しかし、免税事業者に交際費を支払った場合は、仮払消費税等がないものとされるため、仕入税額相当額をすべて交際費にしなくてはいけません。 インボイス制度導入前は店舗を問わず同じ処理ができましたが、導入後は領収書を注意深く確認し、内容によって処理を変える必要があります。
5,000円基準にはとくに注意が必要
インボイス制度導入でとくに注意したいのは、交際費の5,000円基準です。飲食費は、社外の人間との食事で一人あたり5,000円を超えない場合、交際費に含まれません。 しかし、この5,000円がインボイス制度に対応する適格請求書発行事業者と免税事業者で計算方法が変化します。
仮に適格請求書発行事業者の店舗で飲食代を税込で5,500円支払ったとしましょう。この場合、消費税は500円で税抜本体価格は5,000円になります。 5,000円基準に従い、この飲食代は交際費から除外することが可能です。 しかし、免税事業者を利用した場合は、仮払消費税等がないものとされます。5,500円全額が飲食代になり、交際費に含まなければいけません。
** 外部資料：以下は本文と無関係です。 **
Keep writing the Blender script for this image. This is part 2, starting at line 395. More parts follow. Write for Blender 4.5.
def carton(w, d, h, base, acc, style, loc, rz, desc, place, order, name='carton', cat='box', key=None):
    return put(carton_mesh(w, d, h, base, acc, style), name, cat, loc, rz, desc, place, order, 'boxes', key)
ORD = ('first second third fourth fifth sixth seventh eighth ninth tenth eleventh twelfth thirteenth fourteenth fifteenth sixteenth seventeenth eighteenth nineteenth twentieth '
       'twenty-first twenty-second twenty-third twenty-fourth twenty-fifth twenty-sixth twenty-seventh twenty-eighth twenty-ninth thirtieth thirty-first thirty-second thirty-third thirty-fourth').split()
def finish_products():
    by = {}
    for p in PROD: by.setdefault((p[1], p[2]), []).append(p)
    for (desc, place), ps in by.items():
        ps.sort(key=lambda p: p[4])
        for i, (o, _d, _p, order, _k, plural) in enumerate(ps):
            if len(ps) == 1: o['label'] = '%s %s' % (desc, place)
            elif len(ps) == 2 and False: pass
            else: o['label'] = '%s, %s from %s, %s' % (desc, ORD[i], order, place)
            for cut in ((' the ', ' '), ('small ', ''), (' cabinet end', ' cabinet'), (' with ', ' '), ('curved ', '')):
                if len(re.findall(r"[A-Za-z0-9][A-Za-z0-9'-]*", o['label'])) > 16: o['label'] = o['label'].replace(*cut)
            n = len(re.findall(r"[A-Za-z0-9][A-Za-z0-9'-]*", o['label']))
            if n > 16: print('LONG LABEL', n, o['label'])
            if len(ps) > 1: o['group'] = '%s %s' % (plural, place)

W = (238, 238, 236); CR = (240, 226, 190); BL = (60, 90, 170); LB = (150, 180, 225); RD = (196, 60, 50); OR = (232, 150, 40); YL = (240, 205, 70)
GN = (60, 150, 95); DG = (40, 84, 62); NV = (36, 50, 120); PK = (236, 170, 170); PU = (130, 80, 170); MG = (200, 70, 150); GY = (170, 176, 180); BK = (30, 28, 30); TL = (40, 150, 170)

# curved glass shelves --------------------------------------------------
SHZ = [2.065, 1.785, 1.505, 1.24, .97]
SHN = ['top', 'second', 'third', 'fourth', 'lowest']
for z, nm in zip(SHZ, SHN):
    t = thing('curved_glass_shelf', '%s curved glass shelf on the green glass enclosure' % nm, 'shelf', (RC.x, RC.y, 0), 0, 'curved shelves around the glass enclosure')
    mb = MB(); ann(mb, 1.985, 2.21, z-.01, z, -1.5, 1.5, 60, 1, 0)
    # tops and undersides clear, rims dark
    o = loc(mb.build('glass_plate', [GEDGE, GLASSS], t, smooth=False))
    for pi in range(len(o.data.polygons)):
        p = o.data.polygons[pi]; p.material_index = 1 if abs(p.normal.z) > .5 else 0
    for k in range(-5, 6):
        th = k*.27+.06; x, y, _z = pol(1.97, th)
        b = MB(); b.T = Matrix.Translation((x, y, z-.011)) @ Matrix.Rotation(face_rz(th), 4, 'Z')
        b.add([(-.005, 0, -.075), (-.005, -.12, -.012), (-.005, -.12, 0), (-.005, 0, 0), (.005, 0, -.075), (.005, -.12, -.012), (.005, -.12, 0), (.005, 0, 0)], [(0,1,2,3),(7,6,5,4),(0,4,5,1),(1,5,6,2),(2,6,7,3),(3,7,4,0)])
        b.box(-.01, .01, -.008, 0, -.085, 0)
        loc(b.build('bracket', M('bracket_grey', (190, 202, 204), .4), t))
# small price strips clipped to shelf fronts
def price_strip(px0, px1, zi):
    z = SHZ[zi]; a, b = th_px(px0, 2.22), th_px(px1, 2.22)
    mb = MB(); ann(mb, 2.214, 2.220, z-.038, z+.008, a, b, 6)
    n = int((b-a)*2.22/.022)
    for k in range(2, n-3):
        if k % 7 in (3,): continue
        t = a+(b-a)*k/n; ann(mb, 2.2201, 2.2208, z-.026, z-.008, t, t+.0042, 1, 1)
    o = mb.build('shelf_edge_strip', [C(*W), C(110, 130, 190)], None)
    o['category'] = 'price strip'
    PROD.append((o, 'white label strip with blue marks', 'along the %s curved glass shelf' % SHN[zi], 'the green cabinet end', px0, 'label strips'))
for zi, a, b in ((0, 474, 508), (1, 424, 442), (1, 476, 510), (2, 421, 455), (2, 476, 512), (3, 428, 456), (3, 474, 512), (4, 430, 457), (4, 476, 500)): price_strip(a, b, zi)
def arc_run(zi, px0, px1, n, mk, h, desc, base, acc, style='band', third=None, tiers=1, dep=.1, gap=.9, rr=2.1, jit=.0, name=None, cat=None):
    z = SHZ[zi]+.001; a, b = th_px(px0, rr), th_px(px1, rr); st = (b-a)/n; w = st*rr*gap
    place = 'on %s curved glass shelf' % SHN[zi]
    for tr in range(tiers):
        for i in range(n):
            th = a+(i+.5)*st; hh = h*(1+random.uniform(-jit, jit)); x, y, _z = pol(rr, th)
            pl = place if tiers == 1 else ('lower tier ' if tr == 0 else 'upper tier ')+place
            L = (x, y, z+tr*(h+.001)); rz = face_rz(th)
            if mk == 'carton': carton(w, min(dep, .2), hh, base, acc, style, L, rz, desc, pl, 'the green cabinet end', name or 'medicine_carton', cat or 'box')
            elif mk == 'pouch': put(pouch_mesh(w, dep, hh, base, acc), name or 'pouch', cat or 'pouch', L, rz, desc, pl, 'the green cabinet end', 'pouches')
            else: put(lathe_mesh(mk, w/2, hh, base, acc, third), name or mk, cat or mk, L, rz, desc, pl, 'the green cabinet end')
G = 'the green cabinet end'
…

また、インボイス制度の仕入税額控除には経過措置が設定されていますが、段階的に引き下げられていきます。免税事業者での飲食代を処理する際は、この経過措置期間の控除率にも気を付けなければいけません。 経過措置期間の消費税額控除の割合は、以下のとおり変化します。
期間 |
仕入税額控除の対象 |
令和5年10月1日~ 令和8年9月30日 |
仕入税額控除の80% |
令和8年10月1日~ 令和11年9月30日 |
仕入税額控除の50% |
令和11年10月1日~ |
なし |
交際費を正しく把握してインボイス制度にも対応しよう
交際費には接待での飲食代や、ゴルフ場の使用料、イベント会場のレンタル費用、贈答品の費用など、さまざまなものが含まれます。すべてを交際費として取り扱うと、法人税の負担が大きくなります。 会議費や福利厚生費などに含まれるものは除外し、正しく仕訳をしましょう。
また、インボイス制度開始後は登録事業者とそれ以外の事業者では、仮払消費税等の取り扱いが変化します。経過措置期間にも注意し、間違いのないように処理しましょう。